Borner retreated to Paris with orders to launch his remaining mines into the Seine to destroy temporary bridges which the Germans were building lower down the river, and when Paris was declared an open city he withdrew to Le Mans. There he was given a truck and a party of sailors and told to make his own way to the coast. At St Malo they commandeered the Duke of Westminster’s private yacht and steamed to Southampton.

French warships after Dunkirk

In July 1940 John Fitzgerald, who had been naval attaché in Paris, was given the title Rear Admiral (French Ships) and in the early hours of July 3 Borner helped him to take over those French warships which, after the fall of France, had taken refuge in Portsmouth.

Subsequently Ronald helped train gunners for the Merchant Navy, and then to the staff of the Director General Shipbuilding and Repairs (India) in Bombay where he met his future wife, Margaret.

Post-war career

Ronald hed joined accountants Peat Marwick Mitchell in 1936 but found, on his return after the war, that many juniors who stayed behind had been promoted over him. He subsequently became bursar of Taunton School before being appointed successively chief executive of the Chartered Land Agents’ Society and the Chartered Auctioneers’ and Estate Agents’ Institute.

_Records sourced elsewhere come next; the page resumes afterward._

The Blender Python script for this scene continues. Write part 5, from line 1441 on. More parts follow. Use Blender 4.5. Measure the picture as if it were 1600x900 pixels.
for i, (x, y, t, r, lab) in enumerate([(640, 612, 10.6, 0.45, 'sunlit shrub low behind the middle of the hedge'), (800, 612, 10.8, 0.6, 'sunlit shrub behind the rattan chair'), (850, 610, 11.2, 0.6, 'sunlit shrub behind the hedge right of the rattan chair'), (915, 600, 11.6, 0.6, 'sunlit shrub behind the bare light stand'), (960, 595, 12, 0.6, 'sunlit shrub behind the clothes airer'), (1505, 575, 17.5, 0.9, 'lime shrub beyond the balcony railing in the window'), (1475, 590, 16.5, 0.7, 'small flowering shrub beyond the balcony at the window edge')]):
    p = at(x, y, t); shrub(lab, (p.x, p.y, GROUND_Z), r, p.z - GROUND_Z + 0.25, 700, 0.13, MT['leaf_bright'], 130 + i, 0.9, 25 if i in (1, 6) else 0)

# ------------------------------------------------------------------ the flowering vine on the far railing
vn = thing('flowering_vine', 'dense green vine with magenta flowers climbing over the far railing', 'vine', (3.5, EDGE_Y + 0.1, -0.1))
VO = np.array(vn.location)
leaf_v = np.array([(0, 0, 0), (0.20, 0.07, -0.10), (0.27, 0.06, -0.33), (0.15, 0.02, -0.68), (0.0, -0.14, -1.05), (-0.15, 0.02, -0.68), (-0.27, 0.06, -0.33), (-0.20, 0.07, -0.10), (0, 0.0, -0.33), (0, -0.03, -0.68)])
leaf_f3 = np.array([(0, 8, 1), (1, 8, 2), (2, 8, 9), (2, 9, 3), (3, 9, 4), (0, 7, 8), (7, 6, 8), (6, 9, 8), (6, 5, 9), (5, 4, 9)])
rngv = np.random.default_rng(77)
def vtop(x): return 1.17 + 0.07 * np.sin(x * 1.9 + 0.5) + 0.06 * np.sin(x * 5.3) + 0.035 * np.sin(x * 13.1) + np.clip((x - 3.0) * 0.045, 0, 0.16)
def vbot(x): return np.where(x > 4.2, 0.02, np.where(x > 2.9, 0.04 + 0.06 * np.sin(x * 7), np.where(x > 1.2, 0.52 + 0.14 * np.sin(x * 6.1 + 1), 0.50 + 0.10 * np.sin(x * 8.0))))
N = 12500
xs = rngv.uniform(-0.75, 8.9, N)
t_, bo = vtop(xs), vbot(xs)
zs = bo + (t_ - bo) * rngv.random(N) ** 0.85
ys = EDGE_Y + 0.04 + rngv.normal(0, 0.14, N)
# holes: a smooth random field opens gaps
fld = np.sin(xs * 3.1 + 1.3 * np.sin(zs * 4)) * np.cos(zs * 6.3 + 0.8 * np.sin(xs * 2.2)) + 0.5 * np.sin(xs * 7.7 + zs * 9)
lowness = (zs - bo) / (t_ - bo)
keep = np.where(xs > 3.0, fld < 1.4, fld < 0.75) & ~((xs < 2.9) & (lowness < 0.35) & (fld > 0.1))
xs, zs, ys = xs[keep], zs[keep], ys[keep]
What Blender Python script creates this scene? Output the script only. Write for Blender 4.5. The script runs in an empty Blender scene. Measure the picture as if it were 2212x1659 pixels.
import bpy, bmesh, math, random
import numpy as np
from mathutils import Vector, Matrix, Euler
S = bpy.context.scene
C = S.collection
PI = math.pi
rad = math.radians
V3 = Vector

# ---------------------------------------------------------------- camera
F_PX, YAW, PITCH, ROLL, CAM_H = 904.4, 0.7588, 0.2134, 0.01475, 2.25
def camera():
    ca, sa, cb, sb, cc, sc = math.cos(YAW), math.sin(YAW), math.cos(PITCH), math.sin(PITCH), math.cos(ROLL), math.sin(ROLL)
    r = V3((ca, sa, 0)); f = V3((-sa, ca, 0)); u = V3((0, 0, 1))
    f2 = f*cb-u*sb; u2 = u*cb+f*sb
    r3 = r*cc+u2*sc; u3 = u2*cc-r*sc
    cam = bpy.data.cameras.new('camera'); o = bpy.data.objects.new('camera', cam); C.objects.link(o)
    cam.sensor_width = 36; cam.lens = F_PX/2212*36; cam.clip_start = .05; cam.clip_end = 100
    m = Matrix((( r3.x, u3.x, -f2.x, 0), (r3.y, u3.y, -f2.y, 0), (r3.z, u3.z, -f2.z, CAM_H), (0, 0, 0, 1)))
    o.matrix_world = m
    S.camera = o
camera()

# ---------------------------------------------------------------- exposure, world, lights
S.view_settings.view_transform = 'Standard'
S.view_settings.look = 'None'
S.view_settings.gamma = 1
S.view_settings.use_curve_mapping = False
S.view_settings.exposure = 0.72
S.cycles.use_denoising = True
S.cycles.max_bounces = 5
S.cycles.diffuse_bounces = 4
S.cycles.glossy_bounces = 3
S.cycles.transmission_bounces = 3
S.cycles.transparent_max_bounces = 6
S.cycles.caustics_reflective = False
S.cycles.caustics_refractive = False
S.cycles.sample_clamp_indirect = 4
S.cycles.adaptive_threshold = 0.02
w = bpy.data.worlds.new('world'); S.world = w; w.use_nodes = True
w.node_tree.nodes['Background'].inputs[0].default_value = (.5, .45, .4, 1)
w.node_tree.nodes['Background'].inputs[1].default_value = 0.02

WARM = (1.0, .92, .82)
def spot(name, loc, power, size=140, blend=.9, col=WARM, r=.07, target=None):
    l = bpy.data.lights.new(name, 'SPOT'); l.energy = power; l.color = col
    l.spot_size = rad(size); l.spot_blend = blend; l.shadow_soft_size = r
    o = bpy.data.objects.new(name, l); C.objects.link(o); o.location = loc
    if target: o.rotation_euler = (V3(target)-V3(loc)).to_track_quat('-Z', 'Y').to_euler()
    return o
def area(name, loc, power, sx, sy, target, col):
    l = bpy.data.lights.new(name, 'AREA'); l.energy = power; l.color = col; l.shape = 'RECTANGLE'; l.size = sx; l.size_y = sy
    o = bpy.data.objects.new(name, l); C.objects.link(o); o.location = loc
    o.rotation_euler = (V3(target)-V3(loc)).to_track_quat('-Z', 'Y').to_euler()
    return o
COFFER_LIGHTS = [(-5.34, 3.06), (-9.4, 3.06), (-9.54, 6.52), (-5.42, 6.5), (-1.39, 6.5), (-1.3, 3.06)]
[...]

Ronald was appointed OBE for his services to agriculture in 1957. Following a stint as director of administration for Savills, he continued to work as a consultant until 1982. In retirement he also served as Vice–President (1985–95) of the Royal Star & Garter Home.

He was also a liveryman of the Worshipful Company of Farmers and, in 1972–73, its Master. In 1987 he helped it to become the first company for nearly two centuries to acquire a livery hall.

Ronald’s wife predeceased him in 2000, followed two years later by his son John, also Master of the Worshipful Company of Farmers.